Text and photography by Daniel Cassady

There is a tendency among artists to feel the need to explain their work. Some artists plant their feet on the defensive side and justify their aesthetic decisions, others want to give the viewer context, so that their work can be experienced in the way it was intended. Ruby Anemic, who’s show, Slower Than God, opened last week at the De Buck Gallery doesn’t feel that it’s necessary to give grounds for his decisions. “In art, I am my own master,” he says when asked about the juxtapositions of text based pieces and visual ones, “what’s important to me is doing what feels right. I have to be true to my instincts, even if I don’t know why I’ve chosen a certain text to sit next to a visual piece. My instincts tell me it’s right and true, so it is. At least for now.” Anemic talks about his art in a very relaxed, personal way, as if the work on display were not a grouping of different pieces but a whole entity, one he is very familiar with.
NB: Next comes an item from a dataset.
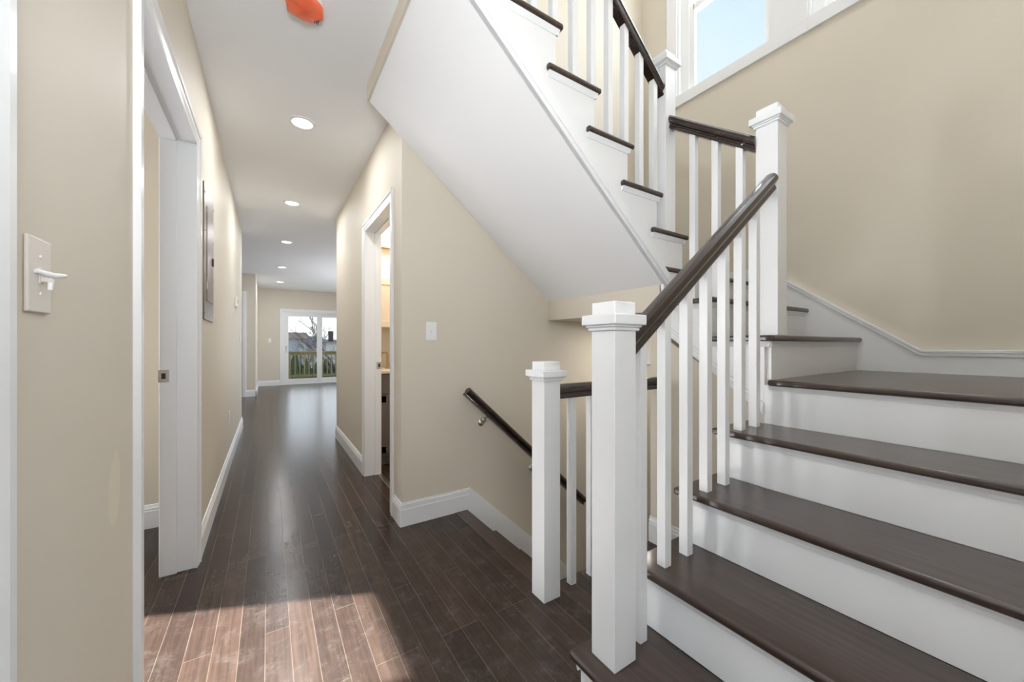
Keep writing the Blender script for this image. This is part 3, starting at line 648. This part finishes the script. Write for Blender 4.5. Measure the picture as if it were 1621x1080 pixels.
# ------------------------------------------------------------------ washroom glimpsed through the right doorway
vc = thing('vanity_cabinet', (1.25, 3.85, 0), 'taupe base cabinet seen through the narrow right doorway', 'cabinet')
m = MB(); m.box(0.86, 1.75, 3.60, 4.12, 0.10, 0.87); m.box(0.86, 1.75, 3.66, 4.12, 0, 0.10); m.build('body', 'taupe', vc, 0.003)
for x in (0.865, 1.315):
    d = MB(); d.box(x, x+0.435, 3.582, 3.60, 0.13, 0.66); d.box(x, x+0.055, 3.576, 3.583, 0.13, 0.66); d.box(x+0.38, x+0.435, 3.576, 3.583, 0.13, 0.66); d.box(x, x+0.435, 3.576, 3.583, 0.13, 0.19); d.box(x, x+0.435, 3.576, 3.583, 0.60, 0.66)
    d.build('door', 'taupe', vc, 0.002)
    box(x, x+0.435, 3.580, 3.60, 0.68, 0.86).build('drawer', 'taupe', vc, 0.004)
box(0.845, 1.77, 3.565, 4.135, 0.87, 0.90).build('countertop', 'stone', vc, 0.004)
fa = thing('faucet', (0.955, 3.80, 0.90), 'brass arched faucet on the counter through the right doorway', 'faucet')
m = MB().tube([(0.985, 3.80, 0.90), (0.985, 3.80, 1.045), (0.975, 3.79, 1.06), (0.925, 3.76, 1.06), (0.915, 3.755, 1.045), (0.915, 3.755, 1.02)], 0.010, 10)
m.lathe([(0, 0), (0.024, 0), (0.022, 0.008), (0, 0.008)], (0.985, 3.80, 0.90), 'z', 20); m.build('spout', 'brass', fa, smooth=40)
MB().tube([(1.005, 3.80, 0.93), (1.025, 3.80, 0.985)], 0.006, 8).build('handle', 'brass', fa, smooth=40)
wc = thing('wall_cabinet', (1.2, 3.98, 1.30), 'pale upper cabinet hung above the counter in the right doorway', 'cabinet')
box(0.835, 1.60, 3.84, 4.14, 1.31, 1.80).build('body', principled('pale_cabinet_paint', srgb(224, 208, 188), 0.4), wc, 0.003)
for x in (0.84, 1.22):
    d = MB(); d.box(x, x+0.37, 3.822, 3.84, 1.315, 1.795); d.box(x, x+0.05, 3.816, 3.823, 1.315, 1.795); d.box(x+0.32, x+0.37, 3.816, 3.823, 1.315, 1.795); d.box(x, x+0.37, 3.816, 3.823, 1.315, 1.375); d.box(x, x+0.37, 3.816, 3.823, 1.735, 1.795)
    d.build('door', D.materials['pale_cabinet_paint'], wc, 0.002)
vl = thing('vanity_light', (1.2, 4.05, 2.3), 'lit white light bar above the cabinets in the right doorway', 'wall light')
box(0.90, 1.50, 4.08, 4.14, 2.17, 2.40).build('back_plate', 'brass', vl, 0.003)
MB().box(0.90, 1.50, 4.00, 4.08, 2.185, 2.385).build('shade', 'shade', vl, 0.02, 3)

# ------------------------------------------------------------------ outside beyond the sliding door
struct(box(-60, 60, 12.6, 140, -3.2, -3.0), 'ground', 'lawn', label='winter lawn beyond the deck', cat='ground')
dk = thing('wooden_deck', (1.0, 13.2, -0.04), 'treated wood deck just outside the sliding door', 'deck')
m = MB(); y = YB+0.13
while y < 13.95: m.box(-1.0, 4.5, y, y+0.135, -0.07, -0.035); y += 0.14
m.build('decking', 'deckwood', dk)
m = MB()
for px_ in (-0.9, 2.0, 4.4): box(px_-0.07, px_+0.07, 13.7, 13.84, -3.0, -0.07).build('support_post', 'deckwood', dk)
gr = thing('deck_railing', (1.0, 13.85, -0.035), 'greenish treated wood railing of the deck outside the glass door', 'railing')
box(-0.9, 4.4, 13.78, 13.92, 0.885, 0.925).build('top_rail', 'deckwood', gr, 0.004)
box(-0.9, 4.4, 13.83, 13.87, 0.80, 0.885).build('upper_rail', 'deckwood', gr, 0.004)
box(-0.9, 4.4, 13.83, 13.87, 0.09, 0.17).build('lower_rail', 'deckwood', gr, 0.004)
for x in (0.54, 2.4, 4.25): box(x-0.045, x+0.045, 13.80, 13.89, -0.035, 0.885).build('post', 'deckwood', gr, 0.004)
x = 0.70
while x < 2.3: box(x-0.017, x+0.017, 13.795, 13.83, 0.10, 0.88).build('picket', 'deckwood', gr, 0.003); x += 0.132
def at(px, depth_y):
    """ground plan X of a viewing direction at distance depth_y"""
    yw = math.radians(32.908); F = (math.sin(yw), math.cos(yw)); Rr = (math.cos(yw), -math.sin(yw)); t = (px-810.5)/594.62
    return depth_y * (F[0]+Rr[0]*t) / (F[1]+Rr[1]*t)
def house(name, label, x0, x1, y0, y1, z0, ze, zr, wall, roof, ridge_x=True, wins=(), chim=None):
    h = thing(name, ((x0+x1)/2, (y0+y1)/2, z0), label, 'house')
    box(x0, x1, y0, y1, z0, ze).build('walls', wall, h)
    m = MB()
    if ridge_x: m.prism([(y0-0.4, ze), (y1+0.4, ze), ((y0+y1)/2, zr)], 'x', x0-0.3, x1+0.3)
    else: m.prism([(x0-0.4, ze), (x1+0.4, ze), ((x0+x1)/2, zr)], 'y', y0-0.3, y1+0.3)
    m.build('roof', roof, h)
    for (a, b_, c_, d_) in wins:
        fr = box(a-0.1, b_+0.1, y0-0.06, y0, c_-0.1, d_+0.1).build('window', 'siding2', h); box(a, b_, y0-0.09, y0-0.05, c_, d_).build('pane', 'pane_dark', fr)
    if chim: 
        c_ = box(*chim).build('chimney', 'brick', h, 0.02)
    return h
struct(box(-15, -9, 10.5, 75, -3, 14), 'sun_blocker', 'siding', label='added unseen building out of view left of the yard', cat='sun_blocker')  # unseen block added to keep direct sun off the deck and yard
ya = 34.0
house('house', 'pale grey house with a brown roof left in the glass door', at(428, ya), at(484, ya), ya, ya+7, -3, 1.62, 2.2, 'siding', 'roof', True, ((at(463, ya), at(466, ya), -0.6, 0.6), (at(474, ya), at(477, ya), -0.6, 0.6)))
ya = 50.0
house('house', 'low house with a grey roof behind the bare trees', at(480, ya), at(512, ya), ya, ya+8, -3, 0.9, 2.2, 'siding2', 'roof2', True)
ya = 26.0
house('house', 'white house with a dark chimney right in the glass door', at(516, ya), at(575, ya), ya, ya+6, -3, 1.3, 1.5, 'siding2', 'roof2', True, ((at(523, ya), at(526, ya), -0.8, 0.3),), (at(522.5, ya), at(528.5, ya), ya+0.2, ya+0.9, 1.0, 2.0))
def bare_tree(label, x, y, z0, h, seed, spread=0.55, r0=0.05, mat='twig'):
    rnd = random.Random(seed); root = thing('bare_tree', (x, y, z0), label, 'tree', 'bare winter trees beyond the deck')
    m = MB(); tr = MB()
    def grow(p, d, ln, r, lv):
        q = p + d*ln; mid = p + d*ln*0.5 + Vector((rnd.uniform(-1, 1), rnd.uniform(-1, 1), 0))*ln*0.05
        (tr if lv == 0 else m).tube([p, mid, q], [r, r*0.85, r*0.65], 5)
        if lv >= 4: return
        for k in range(3 if lv else 5):
            nd = (d + Vector((rnd.uniform(-1, 1), rnd.uniform(-1, 1), rnd.uniform(-0.25, 0.6)))*spread*1.3).normalized()
            grow(p + d*ln*rnd.uniform(0.55, 1.0), nd, ln*rnd.uniform(0.55, 0.8), r*0.55, lv+1)
    grow(Vector((x, y, z0)), Vector((0, 0, 1)), h*0.36, r0, 0)
    tr.build('trunk', 'bark', root); m.build('branches', mat, root)
bare_tree('bare pale tree in front of the grey house', at(478, 24), 24, -3, 5.4, 3)
bare_tree('bare tree between the two houses near the door stile', at(497, 23.5), 23.5, -3, 5.8, 5)
bare_tree('tall bare tree behind the grey house', at(489, 44), 44, -3, 8.4, 8, r0=0.12)
bare_tree('dark bare tree reaching over the white house', at(541, 20), 20, -3, 7.8, 11, 0.6, 0.09, 'bark')
bare_tree('bare tree left of the white house chimney', at(513, 24.5), 24.5, -3, 5.6, 15)
def shrub(label, x, y, z0, r, h, seed):
    rnd = random.Random(seed); bm = bmesh.new(); bmesh.ops.create_icosphere(bm, subdivisions=4, radius=1.0)
    for v in bm.verts:
        k = 1 + 0.16*math.sin(v.co.x*7+seed) * math.sin(v.co.y*8) + rnd.uniform(-0.13, 0.13); v.co = Vector((v.co.x*r*k + x, v.co.y*r*k + y, max(0, v.co.z*0.5+0.5)*h*k + z0))
    me = D.meshes.new('shrub'); bm.to_mesh(me); bm.free(); me.materials.append(M['shrub']); o = D.objects.new('shrub', me); COL.objects.link(o)
    return tag(o, label, 'shrub', 'evergreen shrubs in the yard')
shrub('dark evergreen shrub behind the left deck pickets', at(464, 18), 18, -3, 0.75, 3.2, 1)
shrub('rounder green shrub behind the middle deck pickets', at(489, 20.5), 20.5, -3, 0.9, 2.9, 2)
shrub('dark shrub behind the right deck pickets', at(524, 22), 22, -3, 1.3, 2.9, 3)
And the collection itself, when viewed as a whole, does have what feels like personality, character. There’s a pushing and pulling within the work that people resembles a persons inner dialogue. A row of saw-back knives line one wall, and the opposite wall is mounted with a row of padlocks. There are dual manifestos with twenty points each, one stating how to become your own master, the other how to become a slave. “I am always in a dialogue with my work,” Anemic says, “and what’s important is doing something that feels right.”